Primary-Frequency-Tuning and Secondary-Impedance-Matching IPT Converter With Programmable Constant Power Output and Optimal Efficiency Tracking Against Variation of Coupling Coefficient

• Published in: IEEE transactions on power electronics Vol. 39; no. 4; pp. 4895 - 4909
• Main Authors: Zou, Bowei, Huang, Zhicong
• Format: Journal Article
• Language: English
• Published: New York IEEE 01.04.2024; The Institute of Electrical and Electronics Engineers, Inc. (IEEE)
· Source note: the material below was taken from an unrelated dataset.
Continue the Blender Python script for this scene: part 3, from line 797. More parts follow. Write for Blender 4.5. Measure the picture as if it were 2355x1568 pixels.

• Subjects: Batteries; Coefficient of variation; Constant power (CP); control loops; Coupling coefficients; Couplings; DC-DC power converters; dynamic; Efficiency; Impedance; Impedance matching; inductive power transfer (IPT); Load resistance; optimal efficiency; Power generation; Power management; Power sources; Power transfer; Rectifiers; Switches; Switching; Tracking
• ISSN: 0885-8993; 1941-0107
• DOI: 10.1109/TPEL.2024.3353771

For inductive power transfer (IPT) systems, load conditions and coupling coefficient are subject to change, and affect system power and efficiency. Aiming at addressing this issue, this article proposes a two-loop control scheme based on a single-stage power-source IPT converter. The proposed IPT converter utilizes a series compensation structure on the primary side and employs a switched-controlled capacitor (SCC) in series with a semiactive rectifier (SAR) on the secondary side. The secondary SCC and the SAR cooperate via an inner control loop to emulate a null secondary impedance and an optimal load resistance, whereas the operating frequency is responsible for the output power regulation via an outer control loop. The operating principle enables programmable constant power (CP) output and optimal efficiency tracking against variations of coupling coefficient and load condition, and all power switches are designed to facilitate soft-switching to reduce switching losses. Moreover, compared with conventional IPT systems that have a constant current or constant voltage output characteristic, programmable CP output characteristics can maximize the output power capability of this IPT converter, which is suitable for battery or supercapacitor charging applications. Finally, simulations and experiments validate the proposed model and method for correctness and feasibility.